The progressive group Democracy for America released a statement on Monday calling on Sanders and Warren to stand down.

“Bernie Sanders and Elizabeth Warren, you both are progressive champions and our movement needs to see you working together to defeat your corporate Democratic opponents – not attack each other,” the statement said. “Progressives will win in 2020, but only if we don’t let the corporate wing or [President] Trump divide us.”


Sanders’s supporters are furious over what they view as a desperate attempt by the media and Warren staffers to blunt his momentum in the race.

Politico reported over the weekend that the Sanders campaign quietly instructed volunteers to tell undecided voters that Warren would be a weak general election candidate because her appeal is limited to “highly educated, more affluent people who are going to show up and vote Democratic no matter what.”

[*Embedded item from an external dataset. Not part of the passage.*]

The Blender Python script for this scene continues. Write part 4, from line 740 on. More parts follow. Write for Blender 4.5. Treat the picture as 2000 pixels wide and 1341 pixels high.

According to the talking points, the volunteers were instructed to tell voters that Warren is “bringing no new bases into the Democratic Party.”

Warren fired back directly at Sanders, saying she was “disappointed to hear that Bernie is sending his volunteers out to trash me.”

“Bernie knows me and has known me for a long time,” Warren said. “He knows who I am, where I come from, what I have worked on and fought for and the coalition and grassroots movement we are trying to build. Democrats want to win in 2020. We all saw the impact of the factionalism in 2016 and we can’t have a repeat of that.”

“I hope Bernie reconsiders and turns his campaign in a different direction,” Warren added.


So, it would seem the non-aggression pact has all but collapsed. We’ll see if it’s actually dead tonight during the debate. But this was going to happen. One has to win. One has to lose and they both tap into the same pool of rabidly left-wing Democrats. The peace pipe was going to be broken. This is politics. This is the presidency. And only one person can be president. Both candidates have egos that could fill an oil tanker. This was going to get ugly—and it’s gotten ugly rather fast.